History

​The Wisconsin Honey Producers Association has historically said to have been established in 1878.  However, research has shown that it was established earlier, perhaps as early as 1864.  It was initially named the Wisconsin Beekeepers Association, however, the name was changed to the Wisconsin Honey Producers Association in 1965.  It was initially formed to be a resource for beekeepers and be an advocate for beekeepers in Wisconsin. The organization today still embraces these goals and additionally works to educate the public about the beekeeping industry. 

WHPA at a convention held in Milwaukee 1921

The first organizational newsletter, “Wisconsin Beekeeping", was published in 1924 and continued until 1957.  During that time the Wisconsin Beekeepers Association was affiliated with the Wisconsin Horticultural Society and the newsletter was published as a supplement to the “Wisconsin Horticulturalist”.  When the legislature ended financial support for the Wisconsin Horticultural Society the effort was discontinued.  In 1957 the Badger Bee became the official newsletter and continues today.

It is interesting to note that one of the first major actions of the organization was the preparation of a bill to be submitted to the legislature to create an apiary inspection program, the 1st such initiative in nation.  This initiative was started in 1895.  Being proactive in the legislative area still remains one of the association’s objectives, the most recent being working with the legislature to establish a standard of identity for honey and creation of the Wisconsin Certified Honey program.   

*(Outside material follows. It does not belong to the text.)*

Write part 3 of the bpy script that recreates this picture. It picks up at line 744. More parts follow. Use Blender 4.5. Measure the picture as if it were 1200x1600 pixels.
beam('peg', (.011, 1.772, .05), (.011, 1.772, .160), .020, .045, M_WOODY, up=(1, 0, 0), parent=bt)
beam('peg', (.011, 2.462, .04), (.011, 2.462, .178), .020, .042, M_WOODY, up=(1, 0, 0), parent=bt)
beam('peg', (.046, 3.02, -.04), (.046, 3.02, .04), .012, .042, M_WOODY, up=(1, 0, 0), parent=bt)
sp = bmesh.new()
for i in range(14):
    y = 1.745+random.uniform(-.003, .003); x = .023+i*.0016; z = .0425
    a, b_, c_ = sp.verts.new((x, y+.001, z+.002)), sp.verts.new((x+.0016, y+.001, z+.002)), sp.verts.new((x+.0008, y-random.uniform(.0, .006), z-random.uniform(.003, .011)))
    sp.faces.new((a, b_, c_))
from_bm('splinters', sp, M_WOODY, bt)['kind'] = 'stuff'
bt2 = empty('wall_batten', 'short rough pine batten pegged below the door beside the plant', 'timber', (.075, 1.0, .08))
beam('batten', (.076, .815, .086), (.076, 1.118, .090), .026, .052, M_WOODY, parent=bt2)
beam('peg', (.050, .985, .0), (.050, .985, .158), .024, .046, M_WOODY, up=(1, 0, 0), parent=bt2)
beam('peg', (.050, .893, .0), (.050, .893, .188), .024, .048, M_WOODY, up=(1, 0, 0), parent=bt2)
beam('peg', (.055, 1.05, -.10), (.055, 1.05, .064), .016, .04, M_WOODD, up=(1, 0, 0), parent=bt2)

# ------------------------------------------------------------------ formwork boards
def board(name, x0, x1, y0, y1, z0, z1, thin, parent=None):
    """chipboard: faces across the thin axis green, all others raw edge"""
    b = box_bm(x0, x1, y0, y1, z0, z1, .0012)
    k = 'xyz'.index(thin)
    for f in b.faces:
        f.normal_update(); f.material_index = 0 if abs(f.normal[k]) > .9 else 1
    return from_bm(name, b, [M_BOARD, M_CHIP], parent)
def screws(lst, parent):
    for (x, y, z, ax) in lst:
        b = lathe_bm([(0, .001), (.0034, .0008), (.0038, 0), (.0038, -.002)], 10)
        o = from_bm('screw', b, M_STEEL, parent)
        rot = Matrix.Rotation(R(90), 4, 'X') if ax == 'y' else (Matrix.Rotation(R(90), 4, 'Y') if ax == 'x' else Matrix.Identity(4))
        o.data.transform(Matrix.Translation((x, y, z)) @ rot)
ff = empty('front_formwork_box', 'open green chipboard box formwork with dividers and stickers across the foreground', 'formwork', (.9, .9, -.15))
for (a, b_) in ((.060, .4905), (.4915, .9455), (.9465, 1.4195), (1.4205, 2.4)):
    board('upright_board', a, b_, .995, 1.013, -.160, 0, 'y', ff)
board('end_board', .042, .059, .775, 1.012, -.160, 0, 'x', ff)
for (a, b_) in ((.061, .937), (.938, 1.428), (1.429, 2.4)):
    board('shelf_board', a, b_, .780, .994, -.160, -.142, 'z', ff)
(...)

WHPA Honey Queens at the WI State Fair

The association has for years been instrumental in promoting beekeeping research by donation funds to nationally recognized researchers at the University of Minnesota and the University of Nebraska.  Recently funds have also been donated to a newly formed research group at the University of Wisconsin- River Falls.​

In the 1950’s the first honey queen program in the nation was founded in Wisconsin by the association.  The program, which has now grown to a nationwide program, continues to be an outstanding way of promoting and education the public about the beekeeping industry by doing promotions and public relations in schools, civic groups and the news media.
 

A much more detailed history of the association and beekeeping in Wisconsin is available in the publication “History of Wisconsin’s Beekeeping and Honey Industry” by Walter L. Gomjerac published in 1995.